Saturday, July 11, 2009

Review - Kate Weare Company


Relationships are filled with many emotions and can bring much happiness as well as much pain. Saturday night's performance of the Kate Weare Company at the Bates Dance Festival featured dance that showed the complexity of working through how we get along with other people.

Dance is such a wonderful medium using physicality and movement to convey ideas. When the topic is relationships, there are so many ways to use the body to tell a story that so many of us experience on a day-to-day basis. Kate Weare is seriously interested in how we get along as couples, as friends, as lovers. She has been there and as a choreographer is ready to share her insights.

The program featured two dances, her latest 2009 work Lean-To and her 2008 Bridge of Sighs a quartet danced by Adrian Clark, Douglas Gillespie, Leslie Kraus and Ms. Weare. These exceptional dancers found themselves moving in and out of all kinds of adversarial yet loving encounters. Bridge of Sighs begins with a couple standing face to face and suddenly the woman punches his chest with both hands and then slaps his hip and arm all in quick succession. He then slaps her. They move with raw powerful speed accented by stop action stillness where the audience gets to soak in all that they’ve just witnessed. The frozen moment is like a snapshot. Then they continue with more intensity. Is this love? Is this a power struggle? Who has the upper hand it's hard to tell. Weare is adept at making the audience have to work to figure out who is supposed to be with whom. At first the man and woman are a pair, but then the other man is nudging his way in, and then the two men seem to be interested in only one another and then the two women are really steamy together. The lightning by Brian Jones and the music by One Ring Zero added to the dark yet eerily familiar feel of exploring how far to push without pushing someone away.

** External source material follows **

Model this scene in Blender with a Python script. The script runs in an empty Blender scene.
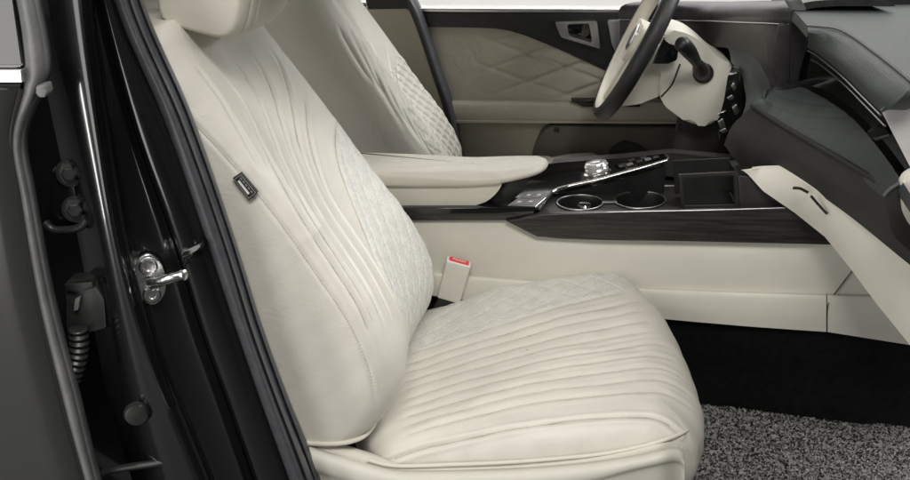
import bpy, bmesh, math, random
import numpy as np
from mathutils import Vector, Matrix
from mathutils.bvhtree import BVHTree
random.seed(4); np.random.seed(4)
S = bpy.context.scene
COL = S.collection

# ------------------------------------------------------------------ camera (metres; x forward, y to the driver, z up)
CAM = np.array([0, -2.0, 1.22]); PITCH = math.radians(23); YAW = math.radians(4)
Fh = np.array([-math.sin(YAW), math.cos(YAW), 0]); Rt = np.array([math.cos(YAW), math.sin(YAW), 0])
Zu = np.array([0, 0, 1.])
Fw = math.cos(PITCH)*Fh - math.sin(PITCH)*Zu
Up = math.sin(PITCH)*Fh + math.cos(PITCH)*Zu
def ray(u, v): return Fw + Rt*(u-455)/1000 + Up*(240-v)/1000
def PY(u, v, y): d = ray(u, v); return CAM + d*(y-CAM[1])/d[1]
def PZ(u, v, z): d = ray(u, v); return CAM + d*(z-CAM[2])/d[2]
def PX(u, v, x): d = ray(u, v); return CAM + d*(x-CAM[0])/d[0]
def proj(P):
    d = P-CAM; w = d@Fw
    return np.stack([455+1000*(d@Rt)/w, 240-1000*(d@Up)/w], -1)
cd = bpy.data.cameras.new('camera'); cam = bpy.data.objects.new('camera', cd); COL.objects.link(cam)
cd.sensor_width = 36; cd.lens = 36*1000/910; cd.clip_end = 200; cd.clip_start = .02
M = Matrix((Rt, Up, -Fw)).transposed().to_4x4(); M.translation = Vector(CAM); cam.matrix_world = M
S.camera = cam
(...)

Intimacy and neediness were explored in Lean-To. Weare again used her dancers strength and grace to show how it can be a struggle to giving into another person's embrace. Do we lose ourselves when we rely on another person? Weare asks us to consider if we can lean on someone and still be strong. The trio danced with powerful lushness that made the audience hold it's breath as the dancers swooped and lifted each other with deliberate and concerned intention.

This young company is one to keep your eyes on.